PROCESSO N.º 1066/13.9TJPRT.P1 Tribunal da Relação do Porto
Data
10 de fevereiro de 2020
Descritores
Exoneração do passivo restante
Recusa
Sumário
I – O incidente de exoneração do passivo restante – medida algo afastada da filosofia geral do CIRE, regulada nos artigos 235º e segs – permite ao insolvente, pessoa singular, mediante a satisfação de determinados ónus a revelar o merecimento de uma outra oportunidade, libertar-se do passivo restante e recomeçar a sua vida económica de novo, “limpo” das dívidas. Visa conceder ao devedor um fresh start, permitindo-lhe recomeçar a sua atividade, sem o peso da insolvência anterior.
II – Implica, também, uma nova oportunidade para os credores de obterem a satisfação dos créditos, pois, após o encerramento do processo de insolvência, e portanto esgotada a função do administrador de insolvência com a repartição do saldo do património atual pelos credores, se o houver, ainda se vai efetuar a cessão do rendimento disponível do devedor a um fiduciário durante cinco anos, com a função de o repartir pelos credores.
III – Este incidente, que tem dois momentos fundamentais: o despacho inicial e o despacho de exoneração. Após aferir, no despacho liminar, a que se reportam os artigo 237º e 238º, do CIRE, da existência de condições mínimas, justificando-se a concessão ao devedor de uma oportunidade, o juiz submete-o a um “período de prova”, de que pode ou não, a final, resultar a exoneração.
IV – Durante tal período (período de cessão), de 5 anos, o devedor fica obrigado a entregar o seu rendimento disponível ao fiduciário e a cumprir o conjunto dos deveres acessórios de conduta (n.º 4, do art. 239º, do CIRE), destinados a assegurar a efetiva concretização da cessão do rendimento disponível por aquele a este.

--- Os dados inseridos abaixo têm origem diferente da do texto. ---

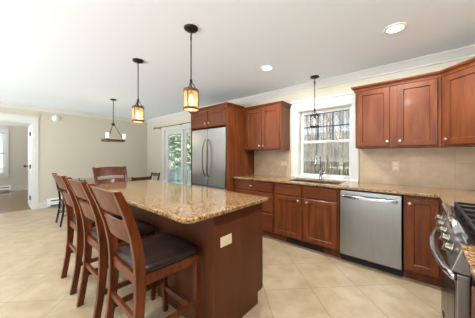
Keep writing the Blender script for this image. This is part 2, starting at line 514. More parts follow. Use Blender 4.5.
# ------------------------------------------------------------------ cabinets (local frame: front faces -Y, back at y = 0)
def knob(parent, x, y, z):
    mb = MB().lathe([(0.007, 0), (0.006, -0.012), (0.009, -0.016), (0.016, -0.02), (0.0165, -0.025), (0.010, -0.029), (0.001, -0.030)], (x, y, z), 14, 'Y')
    return obj('knob', mb, 'knob', parent)

def panel(name, parent, x0, x1, z0, z1, yf, knobs=(), flat=False, fw=0.058, wood='wood'):
    """five-piece door or drawer front with a recessed centre; yf = plane it is mounted on"""
    t = 0.02
    a, b = yf - t, yf
    mb = MB()
    if flat:
        mb.box(x0, x1, a, b, z0, z1)
        o = obj(name, mb, wood, parent, bevel=0.006, seg=2)
    else:
        # one closed mesh: outer frame, bevelled step, recessed field
        st, dp = 0.007, 0.012
        def ring(i, y):
            return [(x0 + i, y, z0 + i), (x1 - i, y, z0 + i), (x1 - i, y, z1 - i), (x0 + i, y, z1 - i)]
        rg = [ring(0, b), ring(0, a + 0.004), ring(0.004, a), ring(fw, a), ring(fw + 0.003, a + 0.004), ring(fw + st, a + dp)]
        mb.rings(rg, smooth=False)
        o = obj(name, mb, wood, parent)
    for kx, kz in knobs:
        knob(o, kx, a, kz)
    return o

CAB_CROWN = [(0, 0), (0.012, 0), (0.014, 0.016), (0.024, 0.03), (0.04, 0.04), (0.044, 0.05), (0.044, 0.06), (0, 0.06)]
def cab_crown(parent, path, z, wood='wood_h'):
    obj('cornice', MB().sweep(path, [(a, z + b) for a, b in CAB_CROWN]), wood, parent)

def base_box(parent, w_, d, h0=0.105, h1=0.883, x0=0):
    return obj('body', MB().box(x0, x0 + w_, -d, -0.004, h0, h1).box(x0, x0 + w_, -d + 0.07, -0.004, 0.0, h0), 'wood', parent, bevel=0.0015)

FD = 0.61   # base carcass depth, doors add 0.02
# drawer unit
x0 = -2.488
t = thing('drawer_cabinet', 'cherry three-drawer base cabinet beside the tall refrigerator side panel', 'cabinet', (x0, D, 0))
W_ = 0.818
base_box(t, W_, FD)
panel('drawer', t, 0.03, W_ - 0.02, 0.72, 0.862, -FD, [(0.4, 0.79)], flat=True, wood='wood_h')
panel('drawer', t, 0.03, W_ - 0.02, 0.415, 0.70, -FD, [(0.4, 0.6)], flat=True, wood='wood_h')
panel('drawer', t, 0.03, W_ - 0.02, 0.125, 0.395, -FD, [(0.4, 0.3)], flat=True, wood='wood_h')
# sink unit
t = thing('sink_cabinet', 'cherry two-door sink base cabinet under the kitchen window', 'cabinet', (-1.668, D, 0))
W_ = 0.912
obj('body', MB().box(0, W_, -FD, -FD + 0.02, 0.105, 0.883).box(0, 0.018, -FD + 0.02, -0.004, 0.105, 0.883).box(W_ - 0.018, W_, -FD + 0.02, -0.004, 0.105, 0.883)
    .box(0.018, W_ - 0.018, -FD + 0.02, -0.004, 0.105, 0.125).box(0, W_, -FD + 0.07, -0.004, 0, 0.105), 'wood', t, bevel=0.0015)
for a, b, k in ((0.02, 0.435, 0.395), (0.477, W_ - 0.02, 0.517)):
    panel('false_drawer_front', t, a, b, 0.72, 0.862, -FD, flat=True, wood='wood_h')
    panel('door', t, a, b, 0.125, 0.70, -FD, [(k, 0.655)])
vent = obj('toe_kick_vent', MB().box(0.17, 0.72, -FD + 0.062, -FD + 0.0695, 0.012, 0.095), 'blackm', t)
mb = MB()
for k in range(22):
    x = 0.19 + k * 0.024
    mb.box(x, x + 0.012, -FD + 0.058, -FD + 0.062, 0.02, 0.087)
obj('vent_slats', mb, 'bronze', vent)
# dishwasher
t = thing('dishwasher', 'stainless steel dishwasher with a curved bar handle set under the counter', 'dishwasher', (-0.752, D, 0))
W_ = 0.622
obj('body', MB().box(0.012, W_ - 0.012, -0.59, -0.01, 0.1, 0.875), 'blackm', t)
obj('toe_plate', MB().box(0.005, W_ - 0.005, -0.56, -0.05, 0.0, 0.1), 'blackm', t)
dr = obj('door', MB().box(0.012, W_ - 0.012, -0.64, -0.592, 0.1, 0.868), 'steel', t, bevel=0.006, seg=3)
hp = []
for k in range(15):
    u = -1 + 2 * k / 14
    hp.append((W_ / 2 + u * 0.262, -0.672 - 0.02 * (1 - u * u), 0.806 - 0.004 * (1 - u * u)))
obj('handle', MB().rings([[(x, y - 0.008, z - 0.016), (x, y + 0.008, z - 0.019), (x, y + 0.008, z + 0.019), (x, y - 0.008, z + 0.016)] for x, y, z in hp], smooth=False)
    .box(W_ / 2 - 0.265, W_ / 2 - 0.24, -0.672, -0.639, 0.787, 0.825).box(W_ / 2 + 0.24, W_ / 2 + 0.265, -0.672, -0.639, 0.787, 0.825), 'steel_h', t, bevel=0.004)
# single-door unit right of the dishwasher and the blind corner
t = thing('base_cabinet', 'cherry single-door base cabinet between dishwasher and stove', 'cabinet', (-0.128, D, 0))
base_box(t, 0.29, FD)
panel('door', t, 0.022, 0.268, 0.125, 0.862, -FD, [(0.052, 0.80)])
t = thing('corner_cabinet', 'cherry blind corner base cabinet hidden behind the stove front', 'cabinet', (0.164, D, 0))
obj('body', MB().box(0, RW - 0.164 - 0.004, -1.15, -0.004, 0.105, 0.883).box(0.07, RW - 0.17, -1.15, -0.004, 0, 0.105), 'wood', t)
# near drawer unit on the right wall (front faces -X)
t = thing('drawer_cabinet', 'cherry drawer cabinet at the right edge, nearest side of the stove', 'cabinet', (RW, 1.31, 0), -PI / 2)
W_ = 0.76
base_box(t, W_, 0.62)
panel('drawer', t, 0.02, W_ - 0.02, 0.60, 0.755, -0.62, [(0.38, 0.68)], flat=True, wood='wood_h')
panel('drawer', t, 0.02, W_ - 0.02, 0.365, 0.58, -0.62, [(0.38, 0.47)], flat=True, wood='wood_h')
panel('drawer', t, 0.02, W_ - 0.02, 0.125, 0.345, -0.62, [(0.38, 0.23)], flat=True, wood='wood_h')

# wall cabinets
UD, UZ0, UZ1 = 0.315, 1.379, 2.115
def wall_cab(label, xa, xb, doors, left_open, right_open):
    t = thing('wall_cabinet', label, 'cabinet', (xa, D, 0))
    w_ = xb - xa
    obj('body', MB().box(0, w_, -UD, -0.003, UZ0, UZ1), 'wood', t, bevel=0.002)
    for a, b, k in doors:
        panel('door', t, a - xa, b - xa, UZ0 + 0.02, UZ1 - 0.012, -UD, [(k - xa, UZ0 + 0.075)])
    path = []
    if left_open: path.append((0, -0.003))
    path += [(0, -UD), (w_, -UD)]
    if right_open: path.append((w_, -0.003))
    path.reverse()
    cab_crown(t, [(x, y) for x, y in path][::-1], UZ1 - 0.005)
    return t
wall_cab('cherry two-door wall cabinet left of the kitchen window', -2.488, -1.72, [(-2.44, -2.10, -2.135), (-2.09, -1.742, -2.05)], False, True)
wall_cab('cherry two-door wall cabinet right of the kitchen window', -0.636, 0.17, [(-0.613, -0.272, -0.292), (-0.203, 0.142, -0.175)], True, False)
# diagonal corner wall cabinet
t = thing('corner_wall_cabinet', 'cherry diagonal corner wall cabinet at the right edge of the picture', 'cabinet', (0.172, D, 0))
a = RW - 0.172 - 0.003
poly = [(0, -0.003), (0, -UD), (a - UD, -a), (a, -a), (a, -0.003)]
obj('body', MB().prism(poly, UZ0, UZ1), 'wood', t, bevel=0.002)
Ld = math.hypot(a - UD, a - UD)
dd = panel('door', t, 0.035, Ld - 0.03, UZ0 + 0.02, UZ1 - 0.012, 0, [(0.072, UZ0 + 0.075)])
dd.location = (0, -UD, 0)
dd.rotation_euler = (0, 0, -PI / 4)
cab_crown(t, [(0, -UD), (a - UD, -a)], UZ1 - 0.005)
# second run of wall cabinets on the right wall, beyond the frame edge, carries the cornice on
# refrigerator surround
t = thing('refrigerator_cabinet', 'tall cherry surround with a two-door cabinet above the refrigerator', 'cabinet', (-3.50, D, 0))
FW = 1.012
obj('side_panel', MB().box(FW - 0.03, FW, -0.785, -0.003, 0, 2.13), 'wood', t, bevel=0.002)
obj('side_panel', MB().box(0, 0.022, -0.785, -0.003, 0, 2.13), 'wood', t, bevel=0.002)
obj('body', MB().box(0.022, FW - 0.03, -0.765, -0.003, 1.812, 2.13), 'wood', t, bevel=0.002)
panel('door', t, 0.035, 0.485, 1.822, 2.115, -0.765, [(0.45, 1.885)], fw=0.05)
panel('door', t, 0.515, 0.968, 1.822, 2.115, -0.765, [(0.55, 1.885)], fw=0.05)
cab_crown(t, [(0, -0.003), (0, -0.785), (FW, -0.785), (FW, -UD - 0.05)], 2.125)
# refrigerator
t = thing('refrigerator', 'stainless french-door refrigerator with two bowed handles in its cherry surround', 'refrigerator', (-3.47, D, 0))
obj('body', MB().box(0, 0.94, -0.71, -0.05, 0.02, 1.79).box(0.05, 0.1, -0.66, -0.6, 0, 0.02).box(0.83, 0.88, -0.66, -0.6, 0, 0.02).box(0.05, 0.88, -0.12, -0.07, 0, 0.02), 'blackm', t)
for a, b in ((0.004, 0.467), (0.473, 0.936)):
    dr = obj('door', MB().box(a, b, -0.785, -0.713, 0.72, 1.785), 'steel', t, bevel=0.012, seg=3)
    hx = 0.412 if a < 0.2 else 0.516
    sg = -1 if a < 0.2 else 1
    pts = []
    for k in range(17):
        u = -1 + 2 * k / 16
        pts.append((hx + sg * 0.026 * (1 - u * u) - sg * 0.012, -0.80 - 0.045 * (1 - u ** 4), 1.24 + u * 0.34))
    pts = [(pts[0][0], -0.784, pts[0][2])] + pts + [(pts[-1][0], -0.784, pts[-1][2])]
    obj('handle', MB().tube(pts, 0.011, 10), 'handle_steel', dr)
fz = obj('freezer_drawer', MB().box(0.004, 0.936, -0.785, -0.713, 0.06, 0.71), 'steel', t, bevel=0.012, seg=3)
obj('handle', MB().tube([(0.1, -0.784, 0.64), (0.1, -0.83, 0.64), (0.82, -0.83, 0.64), (0.82, -0.784, 0.64)], 0.011, 10), 'steel_h', fz)

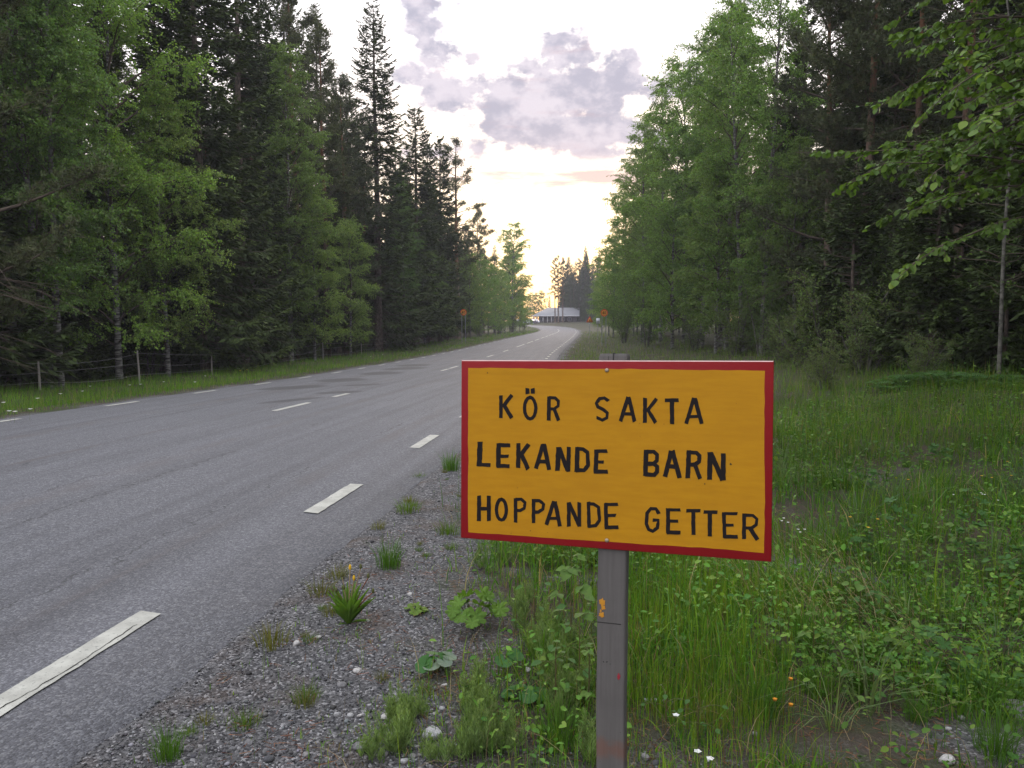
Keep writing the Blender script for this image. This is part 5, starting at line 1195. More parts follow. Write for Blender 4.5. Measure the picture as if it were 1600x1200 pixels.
# ------------------------------------------------------------------ stones one can tell apart
import bmesh
def stone_mesh(seed, col, flat=.7):
    bm = bmesh.new(); bmesh.ops.create_icosphere(bm, subdivisions=2, radius=1); rg = np.random.default_rng(seed)
    pl_ = [(nrm(rg.normal(size=3)), rg.uniform(.55, .9)) for _ in range(9)]
    for v in bm.verts:
        c = np.array(v.co); 
        for nrm_, d in pl_:
            q = c @ nrm_
            if q > d: c = c - nrm_ * (q - d) * .92
        c *= 1 + .05 * math.sin(c[0] * 7 + seed) * math.cos(c[1] * 6); c[2] *= flat; v.co = c
    V = np.array([v.co[:] for v in bm.verts]); F = [[v.index for v in f.verts] for f in bm.faces]; bm.free()
    b = Buf(); b.add(V, F, col); return b.mesh('stone', [M['stone']])
SM = [stone_mesh(k, c, fl) for k, (c, fl) in enumerate((((.29, .285, .28), .75), ((.34, .325, .305), .6), ((.13, .125, .125), .5), ((.06, .06, .063), .6), ((.17, .16, .155), .65)))]
gs_ = 'loose stones on the gravel shoulder'
SMALL = 'small pale stone lying loose on the grey gravel left of the sign post'
for u, v, w, k, lab in (
  (674, 1156, 34, 0, 'largest pale angular stone at the bottom, left of the sign post'), (621, 1147, 26, 1, 'pale blocky stone just left of the largest one'),
  (567, 1171, 30, 2, 'flat grey slab-like stone below the pale blocky stone'), (533, 1077, 18, 2, 'grey oval stone alone on the gravel above the pale ones'),
  (603, 1124, 15, 1, 'rounded whitish stone right above the pale blocky stone'), (559, 1051, 15, 1, 'whitish wedge stone beside the short horsetails'),
  (419, 1190, 18, 3, 'dark round stone at the bottom edge near the asphalt'), (1589, 1120, 40, 4, 'broad grey rock at the right picture edge'),
  (1265, 1077, 22, 4, 'smooth grey stone in the bare patch right of the sign'), (1177, 1075, 15, 0, 'pale stone in the grass right of the sign post'),
  (1478, 1192, 22, 1, 'pale flat stone at the bottom edge beside the fine grass tuft'), (824, 1049, 13, 1, 'pale stone half hidden by the round leaves left of the post')):
    x, y, z = at(u, v); r = w / 2 / FPX * math.hypot(x, y, CAMH); o = link('stone', SM[k], None, (x, y, z + r * .25), (random.uniform(-.2, .2), random.uniform(-.2, .2), random.uniform(0, 6)), r); tag(o, lab, 'stone', gs_)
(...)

V – A cessão do “rendimento disponível” (cfr. nº2, do art. 239º, do CIRE) constitui um ónus imposto ao devedor como contrapartida de ser exonerado do passivo, integrando tal rendimento (destinado a satisfação dos credores) todos os rendimentos que advenham a qualquer título ao devedor, com exclusão dos referidos nas alíneas do nº3, do art. 239º, do mencionado diploma.
VI – Decorrido o período de cessão, a exoneração tem de ser recusada se o devedor tiver violado, durante o referido período, com dolo ou negligência grave, a obrigação principal de entrega ao fiduciário do rendimento disponível ou deveres acessórios de conduta fixados no n.º 4, do art. 239º, do CIRE, e, dessa violação, resulte, como consequência direta e necessária, prejuízo para a satisfação dos créditos sobre a insolvência – v. art. 239.º, n.º4, al. a) e c), 243.º, n.º1, al. a), e 244.º, n.º2, do CIRE.
VII – Tal situação verifica-se no caso, em que a recusa da exoneração do passivo restante se impõe por a devedora, que tinha de conter os seus gastos, ao longo dos referidos 5 anos, nada ter entregue ao fiduciário do rendimento disponível, bem sabendo da obrigação de o fazer, utilizando-o para fazer face às suas necessidades sem nada, sequer, vir aos autos requerer, revelando tal atuação (de dispor de mais de dez mil euros, destinado aos credores) dolo e causando prejuízo aos credores naquela importância, não sendo merecedora de nova oportunidade.